Oil of Every Pearl's Un-Insides

Oil of Every Pearl's Un-Insides

There had always been a burning sense of resistance baked into SOPHIE’s experimental soundscapes, which simultaneously honoured and rejected the tropes and rules of mainstream pop. But the Scottish producer’s visionary debut album is an exhilarating escalation—a work that not only exploded expectations around song structure and form but conventional notions of gender, identity and self, as well. Oil of Every Pearl’s Un-Insides is sweeping and defiant, pinballing from glitchy rave cuts (“Ponyboy”) to ethereal pop elegies (“It’s Okay to Cry”) to ambient passages that feel practically spiritual (“Pretending”). Each left turn is an invitation to slip further into SOPHIE’S neon universe. In the hands of any other artist, such dizzying digital distortions would appear to warp reality.

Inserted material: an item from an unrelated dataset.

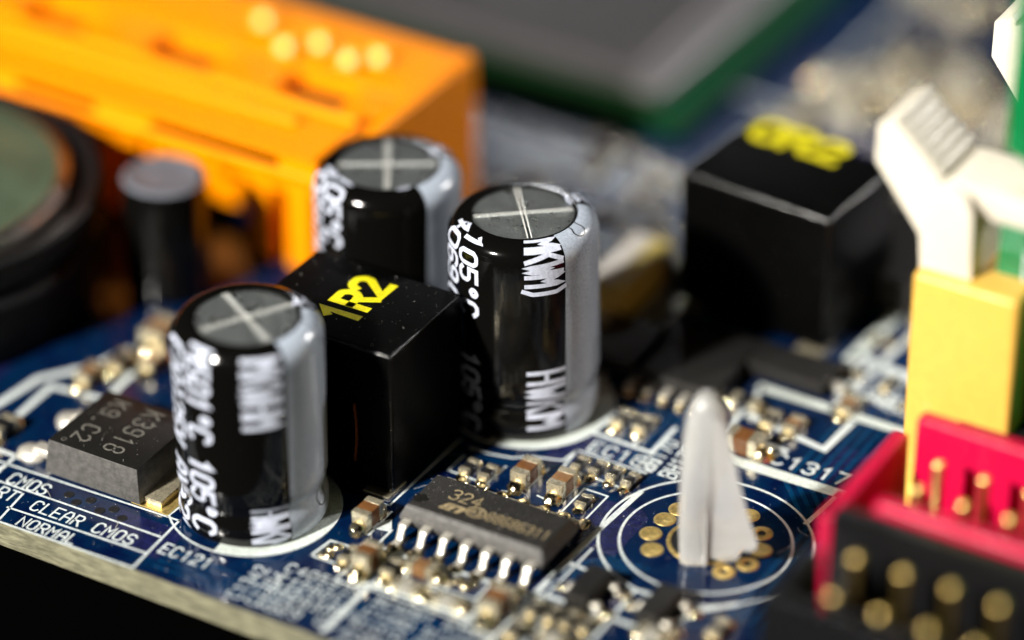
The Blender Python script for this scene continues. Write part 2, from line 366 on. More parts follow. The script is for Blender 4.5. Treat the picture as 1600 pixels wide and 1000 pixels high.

Here, though, they clarify it. Every synthetic vocal, slithering synth, zigzagging beat and gleefully warped sample brings us closer to SOPHIE'S truth. Some of the project’s headiest questions—those about body, being and soul—seem to rest on a distant horizon the rest of the world hasn’t caught up to yet. “Immaterial”, a fizzing, maximalist hat-tip to Madonna, moves the goalposts even further, proposing a version of consciousness in which the material world is, in fact, only the beginning.